Leaving out every picture, copy the lines of the data exactly, from the first through the line containing "q.build('lettering', lab)".

# STORED DATA
_ _ _ _ _ _ _

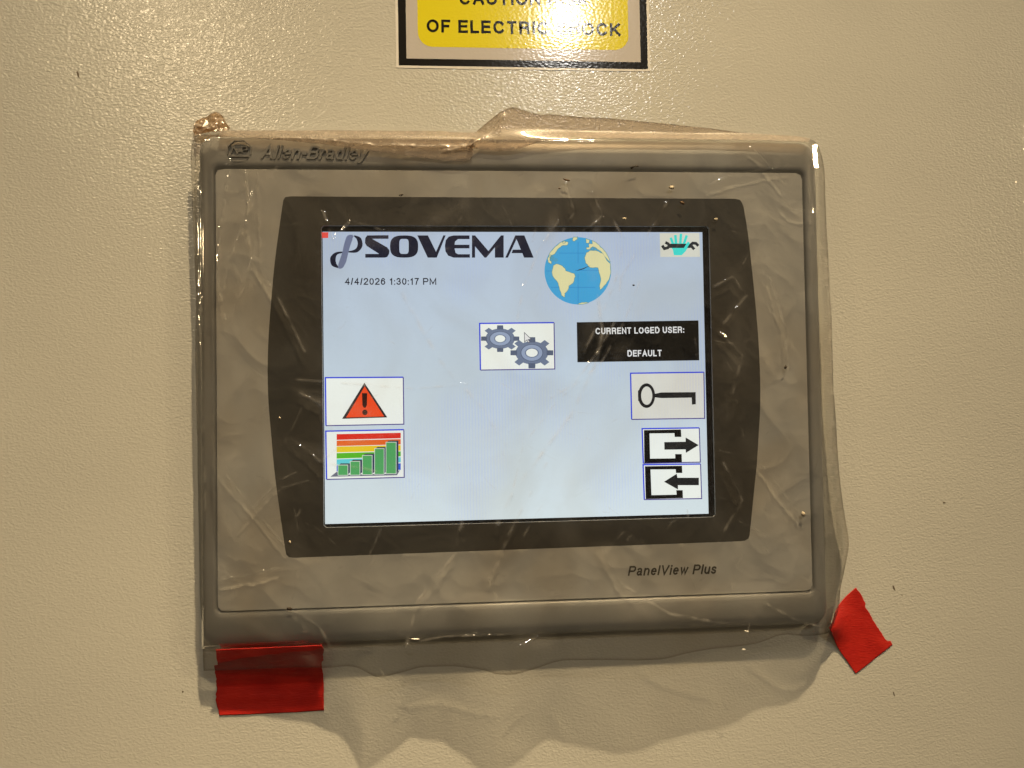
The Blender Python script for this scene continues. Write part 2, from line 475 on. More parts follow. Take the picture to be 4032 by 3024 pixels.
def quad(bl, br, up, y):                       # label rectangles: bottom edge read on the photo, height in mm
    a, b = (np.array(p) for p in Z5([bl, br], y))
    u = (b-a)/np.linalg.norm(b-a); n = np.array([-u[1], u[0]])
    return a, b, u, n
a, b, u, n = quad((118, 526), (2094, 556), 0, -.2)
W_ = np.linalg.norm(b-a); H_ = 92.0
def lr(x0, z0, x1, z1, r=0.2, k=6):
    return [tuple(a+u*px+n*pz) for px, pz in rrect(x0, z0, x1, z1, r, k)]
sc_ = W_/1976.0
q = M(); q.poly(lr(0, 0, W_, H_, .6), -.20, LW, .19); q.build('backing', lab)
q = M(); q.poly(lr(20*sc_, 18*sc_, W_-18*sc_, H_-2), -.23, LK); q.build('border', lab)
q = M(); q.poly(lr(80*sc_, 72*sc_, W_-74*sc_, H_-7), -.26, LG); q.build('white_field', lab)
q = M(); q.poly(lr(168*sc_, 165*sc_, W_-168*sc_, H_-14, 8.5, 10), -.29, LY); q.build('yellow_field', lab)
q = M()
p1, p2 = Z5([(355, 250), (1866, 280)], -.3)
text(q, 'OF ELECTRIC SHOCK', p1, p2, 100*sc_, -.32, LK, wt=.19, gap=.15)
p1, p2 = Z5([(608, 35), (1616, 45)], -.3)
text(q, 'CAUTION RISK', p1, p2, 100*sc_, -.32, LK, wt=.19, gap=.15)
q.build('lettering', lab)

# ================================================================== operator panel
OP = empty('operator_panel')
tag(OP, 'grey industrial touch screen terminal with a lit colour display, mounted in the cabinet front', 'touch screen')
cx, cz, hw, hh = 1.0, -5.36, 163.3, 118.8
YF = -12.0
outer = dict(x0=V([(436, 900)], -5)[0][0], x1=V([(1771, 900)], -5)[0][0],
             z1=V([(1400, 302)], -7)[0][1], z0=V([(1040, 1375)], -5)[0][1])
def loop(t, rad):
    x0 = (cx-hw)*(1-t)+outer['x0']*t; x1 = (cx+hw)*(1-t)+outer['x1']*t
    z0 = (cz-hh)*(1-t)+outer['z0']*t; z1 = (cz+hh)*(1-t)+outer['z1']*t
    return rrect(x0, z0, x1, z1, rad, 10)
prof = [(-.16, YF+1.4, 3.0), (0.0, YF+1.4, 3.6), (0.01, YF+.1, 3.8), (.05, YF-.45, 4.0), (.11, YF-.78, 4.3), (.16, YF-.82, 4.6), (.32, YF-.55, 5.2), (.58, YF+.35, 6.4),
        (.78, YF+1.6, 7.4), (.90, YF+3.2, 7.9), (.97, YF+5.4, 8.2), (1.0, YF+8, 8.4), (1.0, 0.0, 8.4)]
q = M(); rings = [loop(t, r) for t, y, r in prof]; n = len(rings[0])
vs = [(p[0], prof[k][1], p[1]) for k, rg in enumerate(rings) for p in rg]
fs = [[k*n+i, k*n+(i+1) % n, (k+1)*n+(i+1) % n, (k+1)*n+i] for k in range(len(prof)-1) for i in range(n)]
fs = [f[::-1] for f in fs]
q.add(vs, fs, M_BEZ, True)
bez = q.build('bezel', OP)
q = M(); q.ring(rrect(cx-hw-.2, cz-hh-.2, cx+hw+.2, cz+hh+.2, 3.2), rrect(cx-hw+4, cz-hh+4, cx+hw-4, cz+hh-4, 2), YF+1.6, M_GRV)
q.build('groove', OP)
# overlay sheet with a window for the display
win = V([(693, 489), (1532, 487), (1546, 1117), (700, 1140)], YF)
wx0 = (win[0][0]+win[3][0])/2; wx1 = (win[1][0]+win[2][0])/2; wz1 = (win[0][1]+win[1][1])/2; wz0 = (win[2][1]+win[3][1])/2
def resample(loop_, n, c):
    """n points of a closed loop at equal angles round c"""
    out = []
    P = np.array(loop_+[loop_[0]])
    for k in range(n):
        an = 2*math.pi*k/n; d = np.array([math.cos(an), math.sin(an)])
        best = 0
        for i in range(len(P)-1):
            A = P[i]-c; B = P[i+1]-c; ed = B-A
            den = d[0]*ed[1]-d[1]*ed[0]
            if abs(den) < 1e-12: continue
            t = (A[0]*ed[1]-A[1]*ed[0])/den; s_ = (A[0]*d[1]-A[1]*d[0])/den
            if t > 0 and -1e-9 <= s_ <= 1+1e-9: best = max(best, t)
        out.append(tuple(c+d*best))
    return out
C0 = np.array([(wx0+wx1)/2, (wz0+wz1)/2])
o_in = resample(rrect(wx0, wz0, wx1, wz1, .8), 480, C0)
o_out = resample(rrect(cx-hw+.85, cz-hh+.85, cx+hw-.85, cz+hh-.85, 3.2), 480, C0)
def sheet(name, a, b, y, t, mat):
    q = M(); n = len(a)
    vs = [(p[0], y, p[1]) for p in a]+[(p[0], y, p[1]) for p in b]+[(p[0], y+t, p[1]) for p in a]+[(p[0], y+t, p[1]) for p in b]
    fs = [[i, (i+1) % n, n+(i+1) % n, n+i] for i in range(n)]
    fs += [[i, 2*n+i, 2*n+(i+1) % n, (i+1) % n] for i in range(n)]
    fs += [[n+i, n+(i+1) % n, 3*n+(i+1) % n, 3*n+i] for i in range(n)]
    q.add(vs, fs, mat)
    return q.build(name, OP)
sheet('overlay', o_in, o_out, YF, 1.5, M_OVL)
LB = [(612, 432), (605, 480), (593, 570), (585, 660), (580, 730), (578, 805), (580, 870), (585, 930), (592, 1010), (602, 1089), (610, 1145), (617, 1192)]
RB = [(1606, 445), (1615, 500), (1622, 560), (1631, 647), (1638, 730), (1642, 816), (1642, 880), (1639, 938), (1635, 1000), (1629, 1060), (1624, 1110), (1619, 1158)]
top_ = [(612, 432), (614, 427), (620, 424), (700, 424.6), (1590, 429.5), (1598, 431), (1602, 436)]
bot_ = [(1617, 1163), (1612, 1167), (1604, 1169), (640, 1204.6), (627, 1205), (620, 1202), (618, 1197)]
border = V(top_+catmull(RB, 3)+bot_+catmull(LB[::-1], 3), YF)
b_out = resample(border, 480, C0)
b_in = resample(rrect(wx0-.02, wz0-.02, wx1+.02, wz1+.02, .8), 480, C0)
sheet('screen_border', b_in, b_out, YF-.03, .02, M_BRD)
q = M()
p1, p2 = ZP([(158, 371), (925, 352)], YF-.05)
text(q, 'PanelView Plus', p1, p2, 38*.142, YF-.05, M_PRT, wt=.17, gap=.12, slant=.22, layer=.006)
q.build('product_lettering', OP)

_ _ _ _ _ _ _

# THE SOLUTION
The Blender Python script for this scene continues. Write part 2, from line 475 on. More parts follow. Take the picture to be 4032 by 3024 pixels.
def quad(bl, br, up, y):                       # label rectangles: bottom edge read on the photo, height in mm
    a, b = (np.array(p) for p in Z5([bl, br], y))
    u = (b-a)/np.linalg.norm(b-a); n = np.array([-u[1], u[0]])
    return a, b, u, n
a, b, u, n = quad((118, 526), (2094, 556), 0, -.2)
W_ = np.linalg.norm(b-a); H_ = 92.0
def lr(x0, z0, x1, z1, r=0.2, k=6):
    return [tuple(a+u*px+n*pz) for px, pz in rrect(x0, z0, x1, z1, r, k)]
sc_ = W_/1976.0
q = M(); q.poly(lr(0, 0, W_, H_, .6), -.20, LW, .19); q.build('backing', lab)
q = M(); q.poly(lr(20*sc_, 18*sc_, W_-18*sc_, H_-2), -.23, LK); q.build('border', lab)
q = M(); q.poly(lr(80*sc_, 72*sc_, W_-74*sc_, H_-7), -.26, LG); q.build('white_field', lab)
q = M(); q.poly(lr(168*sc_, 165*sc_, W_-168*sc_, H_-14, 8.5, 10), -.29, LY); q.build('yellow_field', lab)
q = M()
p1, p2 = Z5([(355, 250), (1866, 280)], -.3)
text(q, 'OF ELECTRIC SHOCK', p1, p2, 100*sc_, -.32, LK, wt=.19, gap=.15)
p1, p2 = Z5([(608, 35), (1616, 45)], -.3)
text(q, 'CAUTION RISK', p1, p2, 100*sc_, -.32, LK, wt=.19, gap=.15)
q.build('lettering', lab)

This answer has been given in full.